Book Reviews

Fiction for the Food Obsessed: Nuts by Alice Clayton

Finally, a rom-com that does food right!


Usually food is an accidental backdrop in a story. Hero and heroine meet cute at a farmers market, or there’s a front-of-the-house hookup between host and bartender in a restaurant, but the food is usually window dressing rather than a focus. In the last couple of months, I’ve read two very different books that do right by food and put it front and center. Call it fiction for the food-obsessed. Alice Clayton shows her food lover side and gets it right in Nuts.

I know, you’re snickering already. Nuts?! Yeah, walnuts, of course. At its heart, Nuts is a love story — a hilarious, cheeky little love story. Like a good walnut cake chock full of nuts, it’s loaded with subtle and not-so-subtle double entendres. It’s not just a rom-com, it’s very nearly food porn at the same time:

Selecting the greenest and the most pristine, I carefully placed [the bok choy] in the center of a white porcelain bowl, creating a tiny green tower just as the egg timer went off, alerting me to my shrimp. Poached in a court bouillon with the faintest hint of Thai chili and cinnamon, they were pink and perfect. Stacking three on top of the bok choy trio (symmetry, always symmetry), I sprinkled bias-cut scallion, pickled garlic and shallots that had been ever so slightly browned in peanut oil (a secret that would never to Be disclosed to Miss Fat Gram Counter) all around.

Private Chef Roxie loses several key clients in the blink of an eye after serving dinner four minutes late and over-whipping cream for coffee. Apparently her trendy LA client hadn’t caught onto Bulletproof Coffee. Roxie is called home to upstate New York for the summer to run her mom’s diner,  and with nothing to keep her in LA, she heads East and meets local farmer Leo Maxwell. Cue the Grease soundtrack – which Clayton does!

Yeah, that sounds pretty standard rom-com. Roxie and Leo must meet cute at the farmers market, right? Well, they do, after an initial meeting at the diner, but neither meeting goes quite the way you’d think. That’s where the “com” comes in so handy, and it’s what makes the story so engaging. Did I also mention that Roxie’s also (re-)meets her old high school crush, “THE Chad Bowen?” He’s moved back to town, too, with his husband and all of a sudden Roxie is in with the cool kids.

As Roxie makes some tweaks to make the diner hers, she starts baking cakes, including a black walnut cake with nuts from Leo’s farm. And here’s my main complaint about the book — no recipe for black walnut cake! I may have googled “Mrs. Myra Oglesby black walnut cake” just to see what would come back. A whole lotta black walnut cakes, but unfortunately none attributed to Mrs. Oglesby.

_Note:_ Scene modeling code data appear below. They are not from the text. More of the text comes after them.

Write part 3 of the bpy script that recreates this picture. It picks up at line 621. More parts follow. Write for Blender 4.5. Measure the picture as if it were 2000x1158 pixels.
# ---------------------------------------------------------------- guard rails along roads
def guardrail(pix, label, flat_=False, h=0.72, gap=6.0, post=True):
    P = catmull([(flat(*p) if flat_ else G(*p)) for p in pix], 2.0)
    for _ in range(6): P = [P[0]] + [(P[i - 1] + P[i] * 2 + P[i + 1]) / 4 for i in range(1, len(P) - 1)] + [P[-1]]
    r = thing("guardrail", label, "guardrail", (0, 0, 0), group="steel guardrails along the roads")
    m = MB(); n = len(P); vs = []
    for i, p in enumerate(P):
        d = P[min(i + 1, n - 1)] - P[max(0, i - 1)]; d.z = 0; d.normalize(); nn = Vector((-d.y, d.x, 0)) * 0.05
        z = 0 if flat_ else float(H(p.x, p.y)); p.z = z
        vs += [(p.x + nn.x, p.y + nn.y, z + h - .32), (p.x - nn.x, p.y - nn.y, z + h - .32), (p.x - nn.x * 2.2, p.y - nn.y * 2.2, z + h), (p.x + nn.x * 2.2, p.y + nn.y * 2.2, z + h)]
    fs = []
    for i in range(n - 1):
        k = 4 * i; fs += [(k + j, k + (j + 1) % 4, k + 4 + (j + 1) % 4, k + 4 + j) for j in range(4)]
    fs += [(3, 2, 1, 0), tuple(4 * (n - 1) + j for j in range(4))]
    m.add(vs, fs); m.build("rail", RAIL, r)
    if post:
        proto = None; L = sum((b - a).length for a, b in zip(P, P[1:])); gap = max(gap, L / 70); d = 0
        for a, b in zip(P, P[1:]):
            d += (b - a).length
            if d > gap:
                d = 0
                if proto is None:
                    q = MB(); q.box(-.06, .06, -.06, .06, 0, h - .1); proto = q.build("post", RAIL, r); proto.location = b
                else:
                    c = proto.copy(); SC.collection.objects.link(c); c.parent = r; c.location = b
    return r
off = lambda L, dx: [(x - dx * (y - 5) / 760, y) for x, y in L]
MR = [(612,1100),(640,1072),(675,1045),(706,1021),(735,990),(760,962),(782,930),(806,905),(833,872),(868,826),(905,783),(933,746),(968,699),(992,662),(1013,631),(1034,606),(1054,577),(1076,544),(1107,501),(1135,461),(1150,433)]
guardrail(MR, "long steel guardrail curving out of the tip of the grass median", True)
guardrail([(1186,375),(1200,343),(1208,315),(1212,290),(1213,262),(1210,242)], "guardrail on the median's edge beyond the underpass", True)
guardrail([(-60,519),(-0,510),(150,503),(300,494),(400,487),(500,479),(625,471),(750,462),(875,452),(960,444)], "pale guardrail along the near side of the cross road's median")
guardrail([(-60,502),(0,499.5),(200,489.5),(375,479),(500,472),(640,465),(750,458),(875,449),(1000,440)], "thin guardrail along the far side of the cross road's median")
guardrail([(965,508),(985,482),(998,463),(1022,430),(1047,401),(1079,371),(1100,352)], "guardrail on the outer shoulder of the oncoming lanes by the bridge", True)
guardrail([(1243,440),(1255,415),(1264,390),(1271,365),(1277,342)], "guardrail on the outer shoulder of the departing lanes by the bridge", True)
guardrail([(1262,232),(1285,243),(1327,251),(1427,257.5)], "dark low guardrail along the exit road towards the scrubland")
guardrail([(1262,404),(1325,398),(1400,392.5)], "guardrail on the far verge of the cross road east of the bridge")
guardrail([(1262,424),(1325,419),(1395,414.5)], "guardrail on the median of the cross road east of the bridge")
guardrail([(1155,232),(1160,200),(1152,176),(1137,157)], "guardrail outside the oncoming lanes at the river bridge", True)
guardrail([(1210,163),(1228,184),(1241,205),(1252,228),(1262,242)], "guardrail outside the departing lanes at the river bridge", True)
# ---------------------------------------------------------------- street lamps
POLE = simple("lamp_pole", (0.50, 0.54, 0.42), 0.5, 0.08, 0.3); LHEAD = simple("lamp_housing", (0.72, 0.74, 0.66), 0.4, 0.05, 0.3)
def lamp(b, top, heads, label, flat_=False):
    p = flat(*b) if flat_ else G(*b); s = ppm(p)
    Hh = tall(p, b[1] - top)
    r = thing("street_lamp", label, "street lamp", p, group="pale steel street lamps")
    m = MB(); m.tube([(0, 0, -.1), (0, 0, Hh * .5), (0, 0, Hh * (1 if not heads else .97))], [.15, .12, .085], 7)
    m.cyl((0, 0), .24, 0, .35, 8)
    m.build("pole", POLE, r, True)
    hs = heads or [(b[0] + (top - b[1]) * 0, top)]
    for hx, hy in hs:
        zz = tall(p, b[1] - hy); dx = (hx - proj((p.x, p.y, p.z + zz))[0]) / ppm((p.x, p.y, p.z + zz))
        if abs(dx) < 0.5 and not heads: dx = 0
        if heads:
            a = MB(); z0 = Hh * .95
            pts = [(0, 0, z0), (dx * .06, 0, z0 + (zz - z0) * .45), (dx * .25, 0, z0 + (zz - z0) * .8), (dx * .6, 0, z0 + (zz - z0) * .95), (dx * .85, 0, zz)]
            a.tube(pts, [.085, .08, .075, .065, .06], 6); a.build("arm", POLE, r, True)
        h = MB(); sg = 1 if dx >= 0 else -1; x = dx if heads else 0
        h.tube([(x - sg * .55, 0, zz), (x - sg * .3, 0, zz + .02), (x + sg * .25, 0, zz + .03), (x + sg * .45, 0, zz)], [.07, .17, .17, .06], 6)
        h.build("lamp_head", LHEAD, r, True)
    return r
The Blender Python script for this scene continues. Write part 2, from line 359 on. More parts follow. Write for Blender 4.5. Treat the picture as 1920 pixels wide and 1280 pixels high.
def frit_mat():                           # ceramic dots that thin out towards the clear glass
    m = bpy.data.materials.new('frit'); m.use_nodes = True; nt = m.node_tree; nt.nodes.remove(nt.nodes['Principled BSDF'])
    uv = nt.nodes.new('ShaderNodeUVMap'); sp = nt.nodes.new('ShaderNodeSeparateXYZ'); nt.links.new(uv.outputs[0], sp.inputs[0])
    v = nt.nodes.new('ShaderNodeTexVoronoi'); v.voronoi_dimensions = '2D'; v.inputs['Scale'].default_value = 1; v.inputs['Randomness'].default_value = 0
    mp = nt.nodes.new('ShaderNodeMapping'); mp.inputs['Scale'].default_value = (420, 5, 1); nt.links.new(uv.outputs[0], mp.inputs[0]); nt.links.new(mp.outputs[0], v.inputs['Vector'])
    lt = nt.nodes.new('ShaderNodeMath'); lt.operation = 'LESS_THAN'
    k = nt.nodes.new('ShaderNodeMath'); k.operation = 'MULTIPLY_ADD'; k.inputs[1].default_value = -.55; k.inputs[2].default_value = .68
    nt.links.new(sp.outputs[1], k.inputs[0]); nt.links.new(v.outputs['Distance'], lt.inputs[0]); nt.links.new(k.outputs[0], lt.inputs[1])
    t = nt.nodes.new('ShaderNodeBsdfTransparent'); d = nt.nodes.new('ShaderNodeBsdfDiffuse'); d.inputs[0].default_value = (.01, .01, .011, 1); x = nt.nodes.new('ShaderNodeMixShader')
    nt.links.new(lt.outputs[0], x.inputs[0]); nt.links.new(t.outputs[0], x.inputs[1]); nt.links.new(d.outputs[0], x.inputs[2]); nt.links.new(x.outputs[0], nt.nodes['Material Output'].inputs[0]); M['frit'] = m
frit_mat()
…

And, it turns out, black walnut cake seems to be more of a Southern thing.  Maybe not surprising since Roxie also whips up a Triple Layer Southern Caramel Cake.

I won’t spoil the rest of Roxie’s story, but suffice to say, it’s a cute one with a twist you might not expect. This is the first book in the Hudson Valley series, so we’ll have to see what comes next with Natalie, one of Roxie’s City friends, and Oscar, the cheese guy. Due out in July 2016.  Nuts is available now at your favorite bookseller.